It seems to me this year's setup of #2, by negating the rough and by playing so firm and fast as to negate the extra length of the course relative to its par (not that they pushed the tees back to the limit anyway), basically clarified the challenge. You're going to miss these greens. You're going to hit and not hold these greens. You're going to see chips, pitches, bunker shots, putts, everything rolling off these greens. And you're going to have nerve-wracking tricky up-and-down opportunities from within 30 yards of the green much more often than you're going to have wicked fast two-putt par opportunities.
So what Martin Kaymer did was simplify and clarify his game to match. He went all in with the putter. Putter from just off the green, putter from good lies, bad lies, sparse lies. Putter in situations that made the NBC expert commentators question his manhood. Putter from places even I wouldn't use a putter (and I use putter from everywhere).
Like any simple, head-on tactic for meeting a clear-cut challenge it comes down to execution. Lo and behold a pretty good putter and terrible (by Tour standards) "scrambler" just whittled away hole after hole on the scorecard by hitting his fade tee shots, hitting one of his fade long irons and the putter, putter, putter until the ball is holed. Now the fact is, if he had putted just like an average Tour player from 6, 8, 10 feet all week he'd have been slugging it out with the +1/E/-1 contingent down the closing holes. But heck if Retief Goosen had putted like a mere mortal at Shinnecock someone else would have won that one.

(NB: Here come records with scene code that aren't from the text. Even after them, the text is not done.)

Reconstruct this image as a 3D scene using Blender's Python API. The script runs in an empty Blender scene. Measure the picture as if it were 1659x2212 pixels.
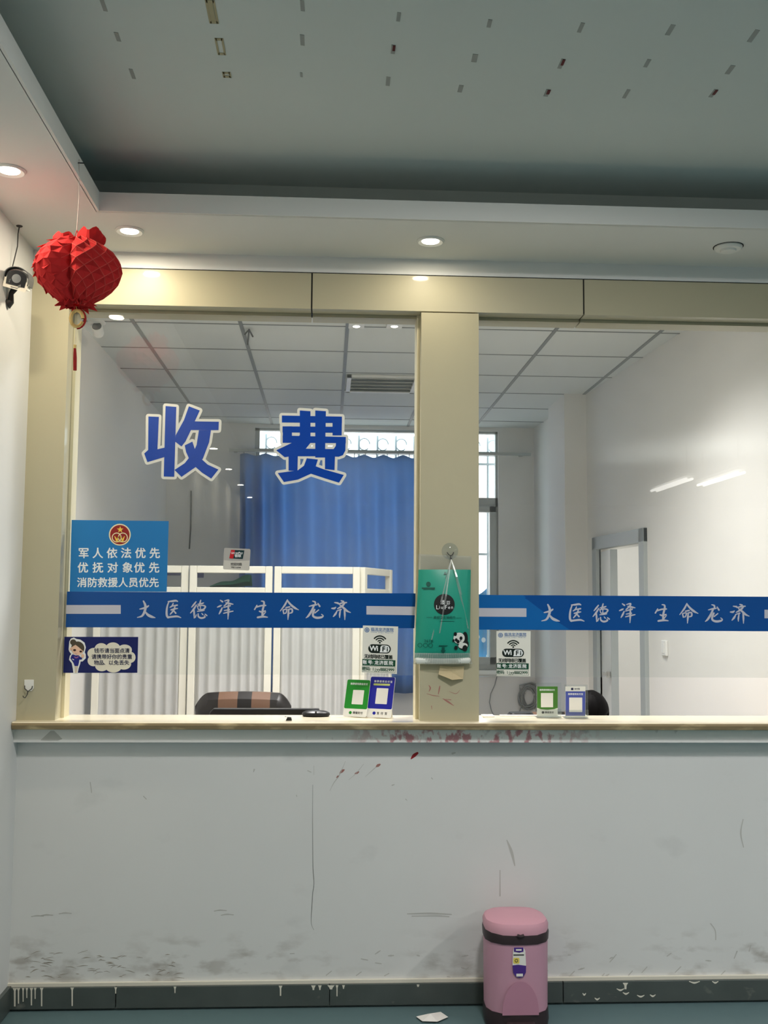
import bpy, bmesh, math, random
import numpy as np
from mathutils import Vector, Matrix
from mathutils.geometry import delaunay_2d_cdt
random.seed(7)
S = bpy.context.scene
COL = S.collection
PI = math.pi

# ------------------------------------------------------------------ camera
IW, IH, F = 1659.0, 2212.0, 2258.9
PITCH, YAW, ROLL = 0.0878, 0.0523, 0.0073
CAM = Vector((0.0, -4.0363, 1.5))
FW = Vector((math.sin(YAW)*math.cos(PITCH), math.cos(YAW)*math.cos(PITCH), math.sin(PITCH)))
_r = Vector((math.cos(YAW), -math.sin(YAW), 0.0)); _u = _r.cross(FW)
RR = _r*math.cos(ROLL) + _u*math.sin(ROLL)
UU = -_r*math.sin(ROLL) + _u*math.cos(ROLL)
cd = bpy.data.cameras.new('camera'); cam = bpy.data.objects.new('camera', cd); COL.objects.link(cam)
cd.sensor_fit = 'VERTICAL'; cd.sensor_height = 36.0; cd.lens = 36.0*F/IH; cd.clip_start = .05; cd.clip_end = 200
cam.matrix_world = Matrix(((RR.x, UU.x, -FW.x, CAM.x), (RR.y, UU.y, -FW.y, CAM.y), (RR.z, UU.z, -FW.z, CAM.z), (0, 0, 0, 1)))
S.camera = cam

# ------------------------------------------------------------------ exposure, sky
S.view_settings.view_transform = 'Standard'; S.view_settings.look = 'None'
S.view_settings.gamma = 1.0; S.view_settings.use_curve_mapping = False
S.view_settings.exposure = 0.0
HALL_TUBE, SIDE_TUBE, DOWN_W, PANEL_W, CORR_W, SKY, MAIN = 40.0, 42.0, 4.5, 34.0, 22.0, 5.0, 38.0
S.cycles.max_bounces = 10; S.cycles.transparent_max_bounces = 24; S.cycles.diffuse_bounces = 5
S.cycles.caustics_reflective = False; S.cycles.caustics_refractive = False
S.cycles.sample_clamp_indirect = 4.0
S.cycles.use_denoising = True
w = bpy.data.worlds.new('sky'); S.world = w; w.use_nodes = True
bg = w.node_tree.nodes['Background']; bg.inputs['Color'].default_value = (.80, .92, 1.0, 1); bg.inputs['Strength'].default_value = SKY

def area(name, loc, sx, sy, watt, color=(1, 1, 1), parent=None, disk=False, spread=PI):
    l = bpy.data.lights.new(name, 'AREA'); l.energy = watt; l.color = color
    l.shape = 'DISK' if disk else 'RECTANGLE'; l.size = sx; l.size_y = sy; l.spread = spread
    o = bpy.data.objects.new(name, l); COL.objects.link(o)
    o.location = Vector(loc) - (parent.location if parent else Vector())
    if parent: o.parent = parent
    return o

# ------------------------------------------------------------------ measuring: pixel -> point on a plane of the room
def ray(px, py): return RR*((px-IW/2)/F) - UU*((py-IH/2)/F) + FW
def at(px, py, Y):
    d = ray(px, py); return CAM + d*((Y-CAM.y)/d.y)
def atz(px, py, Z):
    d = ray(px, py); return CAM + d*((Z-CAM.z)/d.z)
def atx(px, py, X):
    d = ray(px, py); return CAM + d*((X-CAM.x)/d.x)

# ------------------------------------------------------------------ materials
def lin(c):
    f = lambda v: v/12.92 if v <= .04045 else ((v+.055)/1.055)**2.4
    return (f(c[0]/255), f(c[1]/255), f(c[2]/255), 1)
def mat(name, rgb, rough=.6, spec=.5, metal=0, noise=0, nscale=8, bump=0, bscale=200, coat=0, coatr=.05, emit=None, es=0, sss=0):
    m = bpy.data.materials.new(name); m.use_nodes = True; nt = m.node_tree; b = nt.nodes['Principled BSDF']
    c = lin(rgb); b.inputs['Base Color'].default_value = c
    b.inputs['Roughness'].default_value = rough; b.inputs['Specular IOR Level'].default_value = spec
    b.inputs['Metallic'].default_value = metal
    b.inputs['Coat Weight'].default_value = coat; b.inputs['Coat Roughness'].default_value = coatr
    if emit: b.inputs['Emission Color'].default_value = lin(emit); b.inputs['Emission Strength'].default_value = es
    if noise or bump:
        tc = nt.nodes.new('ShaderNodeTexCoord')
    if noise:
        n = nt.nodes.new('ShaderNodeTexNoise'); n.inputs['Scale'].default_value = nscale; n.inputs['Detail'].default_value = 6
        nt.links.new(tc.outputs['Object'], n.inputs['Vector'])
        mx = nt.nodes.new('ShaderNodeMix'); mx.data_type = 'RGBA'
        mx.inputs[6].default_value = tuple(v*(1-noise) for v in c[:3])+(1,); mx.inputs[7].default_value = tuple(min(1, v*(1+noise)) for v in c[:3])+(1,)
        nt.links.new(n.outputs['Fac'], mx.inputs[0]); nt.links.new(mx.outputs[2], b.inputs['Base Color'])
    if bump:
        n2 = nt.nodes.new('ShaderNodeTexNoise'); n2.inputs['Scale'].default_value = bscale; n2.inputs['Detail'].default_value = 3
        nt.links.new(tc.outputs['Object'], n2.inputs['Vector'])
        bp = nt.nodes.new('ShaderNodeBump'); bp.inputs['Strength'].default_value = bump; bp.inputs['Distance'].default_value = .002
        nt.links.new(n2.outputs['Fac'], bp.inputs['Height']); nt.links.new(bp.outputs['Normal'], b.inputs['Normal'])
    return m
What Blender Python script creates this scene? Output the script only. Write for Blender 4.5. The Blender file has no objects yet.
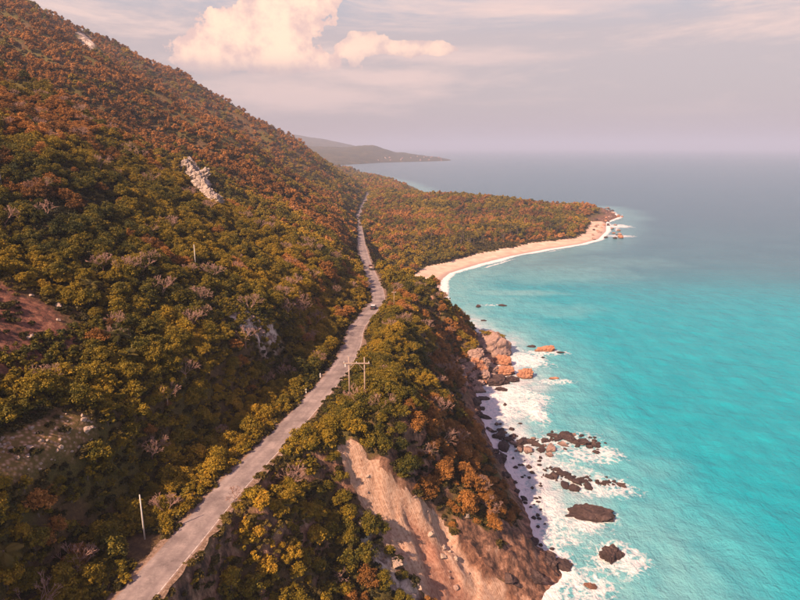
import bpy, math, random
import numpy as np
from mathutils import Vector, Matrix

random.seed(7)
RNG = np.random.default_rng(7)
C = bpy.context.scene
COL = C.collection
R = math.radians

# ------------------------------------------------------------------ camera
F = 609.0                       # focal length in pixels of an 800 px wide picture
PITCH = 14.1
CAM_Z = 90.0
cam_d = bpy.data.cameras.new('camera')
cam_d.sensor_width = 36.0
cam_d.lens = 36.0 * F / 800.0
cam_d.clip_start = 1.0
cam_d.clip_end = 80000.0
cam = bpy.data.objects.new('camera', cam_d)
COL.objects.link(cam)
cam.location = (0, 0, CAM_Z)
cam.rotation_euler = (R(90 - PITCH), 0, 0)
C.camera = cam

# ------------------------------------------------------------------ light
SUN_AZ = 47.0                   # degrees from straight behind the camera towards the left
SUN_EL = 39.0
sdir = Vector((-math.sin(R(SUN_AZ)) * math.cos(R(SUN_EL)), -math.cos(R(SUN_AZ)) * math.cos(R(SUN_EL)), math.sin(R(SUN_EL))))
sun_d = bpy.data.lights.new('sun', 'SUN')
sun_d.energy = 5.0
sun_d.angle = R(0.5)
sun_d.color = (1.0, 0.66, 0.43)
sun = bpy.data.objects.new('sun', sun_d)
COL.objects.link(sun)
sun.location = (-200, -200, 600)
sun.rotation_euler = sdir.to_track_quat('Z', 'Y').to_euler()

C.view_settings.view_transform = 'Standard'
C.view_settings.look = 'None'
C.view_settings.exposure = 1.12
C.view_settings.gamma = 1.0
C.cycles.volume_bounces = 1
C.cycles.max_bounces = 6
C.cycles.diffuse_bounces = 2
C.cycles.glossy_bounces = 2
C.cycles.transmission_bounces = 2
C.cycles.transparent_max_bounces = 4

HAZE_DENSITY = 0.00015
HAZE_COLOR = (0.52, 0.60, 0.80, 1)

cp_, sp_ = math.cos(R(PITCH)), math.sin(R(PITCH))


def ray(px, py):
    u = (px - 400) / F
    v = (py - 300) / F
    return np.array([u, cp_ - v * sp_, -sp_ - v * cp_])


def atz(px, py, z):
    d = ray(px, py)
    t = (z - CAM_Z) / d[2]
    return d[0] * t, d[1] * t


def project(P):
    P = np.asarray(P, float)
    x, y, z = P[..., 0], P[..., 1], P[..., 2] - CAM_Z
    dep = y * cp_ - z * sp_
    up = y * sp_ + z * cp_
    dep = np.where(dep < 1, 1, dep)
    return 400 + F * x / dep, 300 - F * up / dep, dep


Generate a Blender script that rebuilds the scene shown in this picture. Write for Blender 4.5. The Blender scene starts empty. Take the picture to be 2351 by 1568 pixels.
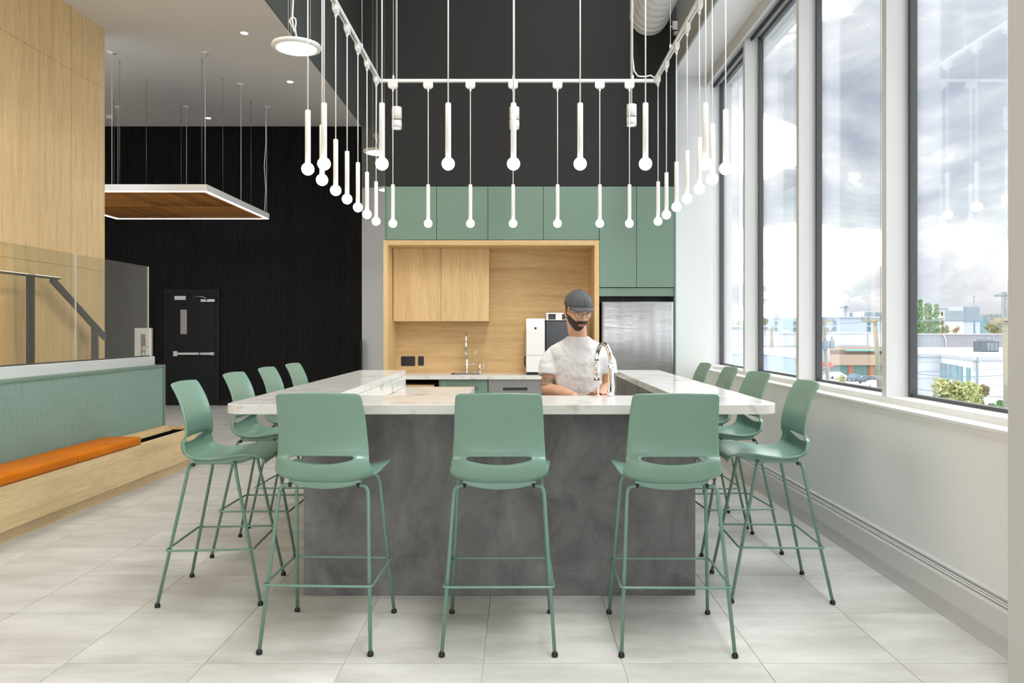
import bpy, bmesh, math, random
from mathutils import Vector, Matrix, Euler
random.seed(7)
PI = math.pi
scene = bpy.context.scene
COL = scene.collection

# ------------------------------------------------------------------ camera
F, CX, CY, H = 1786.0, 1190.0, 758.0, 1.436
cam_d = bpy.data.cameras.new('camera'); cam = bpy.data.objects.new('camera', cam_d); COL.objects.link(cam)
cam.location = (0, 0, H); cam.rotation_euler = (PI/2, 0, 0)
cam_d.sensor_fit = 'HORIZONTAL'; cam_d.sensor_width = 36.0; cam_d.lens = 36.0*F/2351.0
cam_d.shift_x = -(CX-1175.5)/2351.0; cam_d.shift_y = (CY-784.0)/2351.0
cam_d.clip_start = 0.05; cam_d.clip_end = 3000
scene.camera = cam
scene.view_settings.view_transform = 'Standard'
scene.view_settings.look = 'None'
scene.view_settings.gamma = 1.0
scene.view_settings.use_curve_mapping = False
scene.view_settings.exposure = 0.08
try:
    cy = scene.cycles
    cy.max_bounces = 10; cy.diffuse_bounces = 5; cy.glossy_bounces = 5; cy.transparent_max_bounces = 24
    cy.caustics_reflective = False; cy.caustics_refractive = False
    cy.sample_clamp_indirect = 6.0
except Exception:
    pass

# ------------------------------------------------------------------ sky: broken cloud deck
SKY = 1.0
w = bpy.data.worlds.new('World'); scene.world = w; w.use_nodes = True
nt = w.node_tree; nt.nodes.clear()
def N(t, **k):
    n = nt.nodes.new(t)
    for a, b in k.items(): setattr(n, a, b)
    return n
L = nt.links.new
tc = N('ShaderNodeTexCoord'); sep = N('ShaderNodeSeparateXYZ'); L(tc.outputs['Generated'], sep.inputs[0])
zm = N('ShaderNodeMapping'); zm.inputs['Scale'].default_value = (1, 1, 2.6); L(tc.outputs['Generated'], zm.inputs[0])
n1 = N('ShaderNodeTexNoise'); n1.inputs['Scale'].default_value = 4.3; n1.inputs['Detail'].default_value = 10; n1.inputs['Roughness'].default_value = 0.56
n1.inputs['Distortion'].default_value = 0.35
L(zm.outputs[0], n1.inputs['Vector'])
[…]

We know majors come down to putting more often than not. Kaymer just took that to another level and decided if you've got to win majors with your putter then best to get started sooner rather than later. He became the ultimate hedgehog...he just needed to know how to do one thing and he did that thing very, very, very well. Imagine how much simpler his mental and emotional process was every time he missed a green over the weekend. He already knew what shot he was going to play (with very few exceptions) so there's no doubt, no back and forth with the caddie, no five minutes of practice strokes trying to find just the right feel with a wide-open wedge. It was just keep doing the exact same thing for four days in a row....
...and keep making those 8-footers for par. It was brilliant. If the course had slammed 4" deep Bermuda up to within inches of the putting surfaces then presumably he would have needed a steady diet of mini-explosion lob wedge gouges instead of off-the-green putts. There have been plenty of US Opens won by executing those shots very, very, very well. I enjoyed seeing someone get a chance to use a somewhat novel tactic that in fact is as old as the game itself.
P.S. Remember when Todd Hamilton won his Open at Troon (wasnt' it)? He would hit that 16-degree hybrid off the tee, then hit the same hybrid again and if he missed a green he's chip/putt with the same hybrid. I love it when someone pulls out a "hedgehog" tactic like that and executes it to perfection. I think it's cool.